La corruption idéologique et le trafic d’influences constituent d’autres travers de ce petit milieu très enclin à nous faire la morale. Les exemples foisonnent, tel le quotidien Libération qui missionne régulièrement une « journaliste indépendante » comme envoyée spéciale en Syrie, alors que celle-ci milite au sein de plusieurs organisations qui veulent la peau du régime baathiste ; ou comme différentes chaines de service public qui font régulièrement appel à un ancien porte-parole de l’extrême-droite libanaise, présenté comme le directeur d’un Observatoire de pays exotiques ! La même remarque vaut pour un « chercheur indépendant » qui donne dans la « géopolitique » des Proche et Moyen-Orient, après avoir été sous-officier dans l’armée israélienne sur le plateau du Golan, s’avoue volontiers « sharonien » et est encore lié au Beitar, un groupuscule de l’extrême-droite israélienne.
La même tolérance complice a cours aussi pour nombre d’islamologues patentés, émargeant aux largesses financières d’émirats soutenant la Confrérie des Frères musulmans, voire d’autres officines ouvertement salafistes. Bien sûr, chacun a le droit d’avoir son passé, mais la moindre des honnêtetés devrait consister à en rappeler les traits dominants afin que l’on comprenne bien qui parle et d’où il parle ! Le contrôle des sources et la rigueur déontologique devraient s’appliquer aussi aux commentateurs et aux « experts » qui envahissent désormais les plateaux, les studios et les colonnes de la presse écrite.
Tous ces cas de figures, comme la petite histoire marocaine qui ouvrait notre propos, finissent toujours par revenir à l’argent : comme si certains de nos grands « journalistes » dits d’ « investigation » avaient des fins de mois de plus en plus difficiles… Certes, les tendances lourdes de la presse moderne à l’heure de la mondialisation néolibérale ne sont pas étrangères à cette évolution morbide, mais pourquoi l’orwellisation du journalisme est-elle à ce point plus prononcée en France qu’ailleurs ? Avant de jouer les chevaliers blancs infligeant des leçons de morale à toutes les républiques bananières du monde, les journalistes parisiens feraient bien de commencer par balayer devant leur porte, sous leur lit et dans ce qui peut rester de leur conscience professionnelle.
Richard Labévière, 8 septembre 2015
Bel exemple de la qualité de la majorité de nos journalistes français actuels … Ils ont tous les droits : salir les gens avant que la justice ( qui soit- dit en passant ne vaut guère mieux… ) ait fait son travail, ne “révéler” que ce qui les arrange pour faire passer leurs propres opinions et intérêts, ne jamais parler de ce qui par contre va à l’encontre du message à faire passer dans l’opinion, ne pas révéler leurs “sources (?)”…. tout cela avec aides de l’état et avantages fiscaux et autres… au nom d’une déontologie dont ils ont oublié depuis longtemps le sens.

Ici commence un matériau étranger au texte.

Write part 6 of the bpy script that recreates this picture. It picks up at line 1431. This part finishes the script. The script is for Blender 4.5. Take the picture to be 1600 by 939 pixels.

En voilà deux qui sont pris la main dans le pot de confiture, mais combien d’autres se servent de leur métier uniquement à des fins personnelles ?
Graciet et Laurent sont stupides : ils se seraient adressés à l’attaché culturel de l’ambassade en disant qu’ils cherchaient un éditeur Marocain à qui céder les droits mondiaux de leur tochon en vue d’une publication, le résultat aurait été le même, mais en toute légalité. Seule différence : ils auraient probablement dû payer des impôts. Comme quoi la cupidité rend con !
Bon article. Juste un petit oubli. Les Editions du Seuil ont annoncé que le contrat était rompu. Difficile de les soupçonner de “chercher à tirer profit de cette histoire”.